What is needed is the run of lines from the one containing "Continue the Blender" through the one containing "badge, cyl_map(H2), STEP)", echoed exactly, with both ends kept and nothing added.
....................
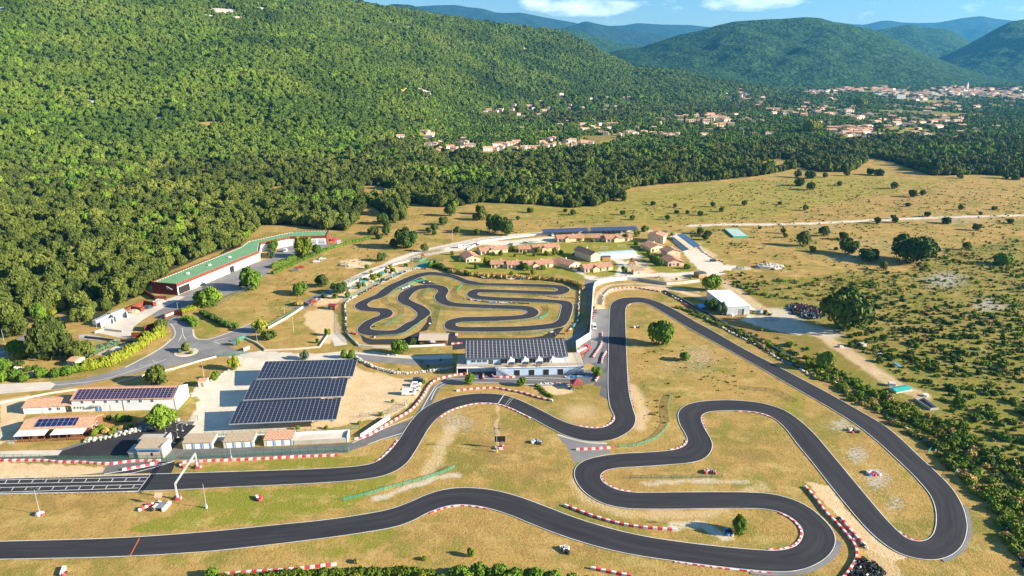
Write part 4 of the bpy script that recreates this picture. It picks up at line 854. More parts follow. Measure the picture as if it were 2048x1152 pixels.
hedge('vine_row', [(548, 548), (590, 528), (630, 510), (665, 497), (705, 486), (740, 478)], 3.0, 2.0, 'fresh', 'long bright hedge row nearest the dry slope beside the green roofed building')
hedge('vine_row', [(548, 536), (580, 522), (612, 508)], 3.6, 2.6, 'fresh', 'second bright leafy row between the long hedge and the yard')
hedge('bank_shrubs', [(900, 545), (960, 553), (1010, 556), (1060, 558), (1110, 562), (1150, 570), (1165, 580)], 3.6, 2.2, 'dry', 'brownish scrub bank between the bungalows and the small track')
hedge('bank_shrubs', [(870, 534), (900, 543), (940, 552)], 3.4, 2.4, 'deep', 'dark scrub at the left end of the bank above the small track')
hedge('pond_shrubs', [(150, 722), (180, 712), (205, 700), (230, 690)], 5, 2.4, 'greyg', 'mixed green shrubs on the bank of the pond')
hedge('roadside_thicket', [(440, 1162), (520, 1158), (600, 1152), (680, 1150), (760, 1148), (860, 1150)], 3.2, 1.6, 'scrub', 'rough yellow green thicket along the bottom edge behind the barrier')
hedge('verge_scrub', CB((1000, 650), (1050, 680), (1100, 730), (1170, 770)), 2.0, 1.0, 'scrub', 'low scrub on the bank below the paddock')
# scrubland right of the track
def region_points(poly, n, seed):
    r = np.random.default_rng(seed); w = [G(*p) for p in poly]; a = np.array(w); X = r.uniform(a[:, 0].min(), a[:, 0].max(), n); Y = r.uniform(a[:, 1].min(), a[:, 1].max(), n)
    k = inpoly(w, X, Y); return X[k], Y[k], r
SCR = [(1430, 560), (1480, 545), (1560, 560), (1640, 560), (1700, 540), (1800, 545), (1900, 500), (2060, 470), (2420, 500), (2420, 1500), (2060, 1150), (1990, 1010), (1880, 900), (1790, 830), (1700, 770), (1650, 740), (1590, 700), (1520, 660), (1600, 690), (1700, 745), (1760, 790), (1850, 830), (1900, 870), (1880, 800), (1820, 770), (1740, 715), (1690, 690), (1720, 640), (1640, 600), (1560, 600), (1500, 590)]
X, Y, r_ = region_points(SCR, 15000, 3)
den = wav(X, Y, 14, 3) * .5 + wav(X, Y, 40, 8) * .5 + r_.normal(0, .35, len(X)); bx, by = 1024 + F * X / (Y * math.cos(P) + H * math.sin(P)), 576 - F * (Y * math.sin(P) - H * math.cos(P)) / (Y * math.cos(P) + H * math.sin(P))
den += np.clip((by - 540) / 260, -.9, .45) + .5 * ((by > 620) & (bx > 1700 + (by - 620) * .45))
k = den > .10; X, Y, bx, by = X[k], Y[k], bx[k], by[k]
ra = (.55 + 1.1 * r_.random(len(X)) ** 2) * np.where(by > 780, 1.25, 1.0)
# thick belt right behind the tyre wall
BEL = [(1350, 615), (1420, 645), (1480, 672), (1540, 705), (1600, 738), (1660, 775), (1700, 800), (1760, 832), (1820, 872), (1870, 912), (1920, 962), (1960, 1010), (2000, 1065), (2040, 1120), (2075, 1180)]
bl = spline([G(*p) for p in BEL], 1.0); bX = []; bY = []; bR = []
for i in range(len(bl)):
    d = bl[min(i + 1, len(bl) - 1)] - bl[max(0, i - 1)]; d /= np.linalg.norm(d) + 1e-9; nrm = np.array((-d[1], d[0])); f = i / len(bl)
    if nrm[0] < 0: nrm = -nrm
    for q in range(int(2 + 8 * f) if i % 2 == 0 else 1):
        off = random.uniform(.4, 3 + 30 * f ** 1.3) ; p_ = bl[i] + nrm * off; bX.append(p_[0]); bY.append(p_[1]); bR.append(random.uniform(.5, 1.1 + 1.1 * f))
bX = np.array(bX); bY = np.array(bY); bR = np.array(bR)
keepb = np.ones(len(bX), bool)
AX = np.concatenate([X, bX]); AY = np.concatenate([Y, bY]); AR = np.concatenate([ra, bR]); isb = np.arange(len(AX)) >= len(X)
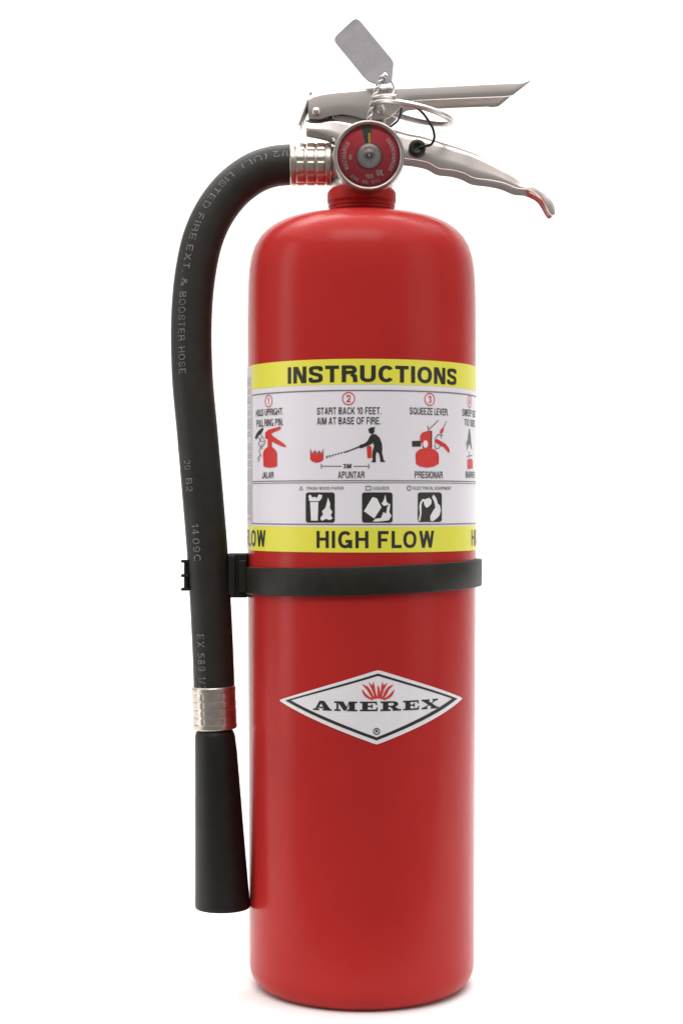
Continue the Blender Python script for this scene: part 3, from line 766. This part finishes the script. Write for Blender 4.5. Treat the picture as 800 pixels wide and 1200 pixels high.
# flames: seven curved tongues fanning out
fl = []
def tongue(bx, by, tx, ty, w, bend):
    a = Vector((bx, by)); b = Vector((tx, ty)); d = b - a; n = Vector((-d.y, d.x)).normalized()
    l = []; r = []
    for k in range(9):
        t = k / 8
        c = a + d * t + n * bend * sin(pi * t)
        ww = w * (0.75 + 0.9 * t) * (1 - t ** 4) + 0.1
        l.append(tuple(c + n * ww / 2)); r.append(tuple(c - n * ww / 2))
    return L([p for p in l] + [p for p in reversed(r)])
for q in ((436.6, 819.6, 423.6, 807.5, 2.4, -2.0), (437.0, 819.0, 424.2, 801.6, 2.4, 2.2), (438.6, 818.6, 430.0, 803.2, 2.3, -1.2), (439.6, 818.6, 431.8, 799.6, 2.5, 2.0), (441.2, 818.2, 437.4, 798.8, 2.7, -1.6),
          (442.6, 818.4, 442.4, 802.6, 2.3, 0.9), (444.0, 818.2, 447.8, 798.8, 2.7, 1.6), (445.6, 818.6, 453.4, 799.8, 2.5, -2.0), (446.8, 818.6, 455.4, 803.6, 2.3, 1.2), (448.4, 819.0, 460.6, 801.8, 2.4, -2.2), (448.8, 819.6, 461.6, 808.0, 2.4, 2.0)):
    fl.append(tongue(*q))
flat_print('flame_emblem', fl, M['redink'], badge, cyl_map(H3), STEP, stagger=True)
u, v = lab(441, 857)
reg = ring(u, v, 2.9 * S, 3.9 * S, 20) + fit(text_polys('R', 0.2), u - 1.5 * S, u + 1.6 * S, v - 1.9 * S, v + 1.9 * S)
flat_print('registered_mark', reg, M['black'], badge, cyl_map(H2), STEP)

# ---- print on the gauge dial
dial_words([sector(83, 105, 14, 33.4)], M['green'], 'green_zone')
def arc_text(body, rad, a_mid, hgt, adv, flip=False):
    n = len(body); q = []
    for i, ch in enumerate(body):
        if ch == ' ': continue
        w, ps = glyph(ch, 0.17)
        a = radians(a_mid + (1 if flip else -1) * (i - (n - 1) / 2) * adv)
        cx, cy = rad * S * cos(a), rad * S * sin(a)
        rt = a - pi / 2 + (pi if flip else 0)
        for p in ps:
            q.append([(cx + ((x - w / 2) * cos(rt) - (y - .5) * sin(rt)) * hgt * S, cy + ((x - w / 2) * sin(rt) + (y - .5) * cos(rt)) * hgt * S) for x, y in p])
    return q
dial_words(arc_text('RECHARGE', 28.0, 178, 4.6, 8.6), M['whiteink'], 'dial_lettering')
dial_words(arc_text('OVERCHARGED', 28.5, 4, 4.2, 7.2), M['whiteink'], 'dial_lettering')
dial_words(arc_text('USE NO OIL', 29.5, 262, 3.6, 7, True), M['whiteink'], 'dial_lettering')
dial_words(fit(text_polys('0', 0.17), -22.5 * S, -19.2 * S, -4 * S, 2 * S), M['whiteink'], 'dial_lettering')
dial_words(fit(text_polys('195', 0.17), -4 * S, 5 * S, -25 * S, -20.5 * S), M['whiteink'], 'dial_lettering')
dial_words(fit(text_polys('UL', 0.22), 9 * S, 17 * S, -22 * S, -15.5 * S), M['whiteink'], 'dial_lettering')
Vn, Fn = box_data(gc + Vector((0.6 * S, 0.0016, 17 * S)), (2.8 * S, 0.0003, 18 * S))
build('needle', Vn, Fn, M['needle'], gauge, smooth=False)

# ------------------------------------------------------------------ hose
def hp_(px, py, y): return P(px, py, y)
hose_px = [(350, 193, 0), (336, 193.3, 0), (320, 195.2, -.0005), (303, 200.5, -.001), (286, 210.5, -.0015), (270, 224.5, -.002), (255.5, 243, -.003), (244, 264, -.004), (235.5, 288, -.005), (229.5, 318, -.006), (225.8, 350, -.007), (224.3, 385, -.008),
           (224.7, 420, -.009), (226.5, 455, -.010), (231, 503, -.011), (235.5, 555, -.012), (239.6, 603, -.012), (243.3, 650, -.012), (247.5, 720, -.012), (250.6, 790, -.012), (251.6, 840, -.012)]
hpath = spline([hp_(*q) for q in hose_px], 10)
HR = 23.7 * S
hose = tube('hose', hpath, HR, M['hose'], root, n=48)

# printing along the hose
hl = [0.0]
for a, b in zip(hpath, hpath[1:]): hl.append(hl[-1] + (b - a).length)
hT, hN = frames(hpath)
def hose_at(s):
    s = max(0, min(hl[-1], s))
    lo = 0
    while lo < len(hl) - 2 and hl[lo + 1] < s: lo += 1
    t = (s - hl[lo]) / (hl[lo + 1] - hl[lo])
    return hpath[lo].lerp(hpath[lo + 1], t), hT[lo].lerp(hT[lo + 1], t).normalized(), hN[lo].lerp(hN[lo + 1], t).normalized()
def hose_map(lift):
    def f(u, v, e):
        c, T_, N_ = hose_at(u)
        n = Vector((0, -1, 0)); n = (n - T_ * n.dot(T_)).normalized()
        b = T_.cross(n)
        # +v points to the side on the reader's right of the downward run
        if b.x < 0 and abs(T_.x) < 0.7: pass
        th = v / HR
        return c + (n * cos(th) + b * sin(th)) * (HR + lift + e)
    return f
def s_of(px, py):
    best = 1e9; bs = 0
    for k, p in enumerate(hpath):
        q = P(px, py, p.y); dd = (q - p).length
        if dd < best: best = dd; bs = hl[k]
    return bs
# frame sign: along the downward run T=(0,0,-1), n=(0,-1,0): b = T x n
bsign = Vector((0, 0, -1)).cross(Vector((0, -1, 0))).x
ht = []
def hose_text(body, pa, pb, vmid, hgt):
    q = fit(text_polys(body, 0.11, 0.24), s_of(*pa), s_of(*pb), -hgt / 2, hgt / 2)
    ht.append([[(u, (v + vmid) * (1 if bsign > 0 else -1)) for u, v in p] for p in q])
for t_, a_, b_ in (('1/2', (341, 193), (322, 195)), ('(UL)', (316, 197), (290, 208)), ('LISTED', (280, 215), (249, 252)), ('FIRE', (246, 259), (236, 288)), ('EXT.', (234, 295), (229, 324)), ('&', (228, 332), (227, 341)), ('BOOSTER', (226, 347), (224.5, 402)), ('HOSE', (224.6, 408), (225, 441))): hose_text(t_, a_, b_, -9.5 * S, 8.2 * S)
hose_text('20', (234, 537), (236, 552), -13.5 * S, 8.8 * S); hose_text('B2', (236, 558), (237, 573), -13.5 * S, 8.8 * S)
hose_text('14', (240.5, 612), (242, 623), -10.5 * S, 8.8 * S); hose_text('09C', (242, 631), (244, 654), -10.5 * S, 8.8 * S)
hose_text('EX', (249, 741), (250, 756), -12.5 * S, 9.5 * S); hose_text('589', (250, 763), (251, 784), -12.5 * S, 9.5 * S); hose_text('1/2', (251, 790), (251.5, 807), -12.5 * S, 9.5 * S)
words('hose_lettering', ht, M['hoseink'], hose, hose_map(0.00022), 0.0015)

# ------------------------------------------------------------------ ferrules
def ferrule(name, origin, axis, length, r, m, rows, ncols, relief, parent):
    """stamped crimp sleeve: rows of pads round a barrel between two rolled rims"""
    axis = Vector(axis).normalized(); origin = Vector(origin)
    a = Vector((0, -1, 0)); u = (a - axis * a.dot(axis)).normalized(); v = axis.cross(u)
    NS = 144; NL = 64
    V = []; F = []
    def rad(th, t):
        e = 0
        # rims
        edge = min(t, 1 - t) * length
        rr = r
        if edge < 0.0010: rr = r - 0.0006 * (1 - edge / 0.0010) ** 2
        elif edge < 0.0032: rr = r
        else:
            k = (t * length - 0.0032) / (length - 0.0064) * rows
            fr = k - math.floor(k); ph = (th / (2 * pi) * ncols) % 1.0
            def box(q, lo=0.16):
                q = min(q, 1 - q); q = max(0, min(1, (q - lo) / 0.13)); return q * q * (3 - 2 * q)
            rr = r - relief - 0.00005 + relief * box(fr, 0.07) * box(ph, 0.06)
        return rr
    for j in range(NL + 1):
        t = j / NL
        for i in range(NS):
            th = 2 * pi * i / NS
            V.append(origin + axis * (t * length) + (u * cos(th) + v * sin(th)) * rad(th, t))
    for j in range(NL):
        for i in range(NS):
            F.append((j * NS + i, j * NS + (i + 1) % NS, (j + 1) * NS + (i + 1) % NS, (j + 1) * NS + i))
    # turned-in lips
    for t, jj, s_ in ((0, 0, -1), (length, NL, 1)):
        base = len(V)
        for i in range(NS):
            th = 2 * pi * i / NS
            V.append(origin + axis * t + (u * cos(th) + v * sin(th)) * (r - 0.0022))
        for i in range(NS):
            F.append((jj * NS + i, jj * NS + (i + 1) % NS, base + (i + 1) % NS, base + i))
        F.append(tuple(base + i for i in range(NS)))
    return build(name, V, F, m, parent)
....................
Complete answer:
Continue the Blender Python script for this scene: part 3, from line 766. This part finishes the script. Write for Blender 4.5. Treat the picture as 800 pixels wide and 1200 pixels high.
# flames: seven curved tongues fanning out
fl = []
def tongue(bx, by, tx, ty, w, bend):
    a = Vector((bx, by)); b = Vector((tx, ty)); d = b - a; n = Vector((-d.y, d.x)).normalized()
    l = []; r = []
    for k in range(9):
        t = k / 8
        c = a + d * t + n * bend * sin(pi * t)
        ww = w * (0.75 + 0.9 * t) * (1 - t ** 4) + 0.1
        l.append(tuple(c + n * ww / 2)); r.append(tuple(c - n * ww / 2))
    return L([p for p in l] + [p for p in reversed(r)])
for q in ((436.6, 819.6, 423.6, 807.5, 2.4, -2.0), (437.0, 819.0, 424.2, 801.6, 2.4, 2.2), (438.6, 818.6, 430.0, 803.2, 2.3, -1.2), (439.6, 818.6, 431.8, 799.6, 2.5, 2.0), (441.2, 818.2, 437.4, 798.8, 2.7, -1.6),
          (442.6, 818.4, 442.4, 802.6, 2.3, 0.9), (444.0, 818.2, 447.8, 798.8, 2.7, 1.6), (445.6, 818.6, 453.4, 799.8, 2.5, -2.0), (446.8, 818.6, 455.4, 803.6, 2.3, 1.2), (448.4, 819.0, 460.6, 801.8, 2.4, -2.2), (448.8, 819.6, 461.6, 808.0, 2.4, 2.0)):
    fl.append(tongue(*q))
flat_print('flame_emblem', fl, M['redink'], badge, cyl_map(H3), STEP, stagger=True)
u, v = lab(441, 857)
reg = ring(u, v, 2.9 * S, 3.9 * S, 20) + fit(text_polys('R', 0.2), u - 1.5 * S, u + 1.6 * S, v - 1.9 * S, v + 1.9 * S)
flat_print('registered_mark', reg, M['black'], badge, cyl_map(H2), STEP)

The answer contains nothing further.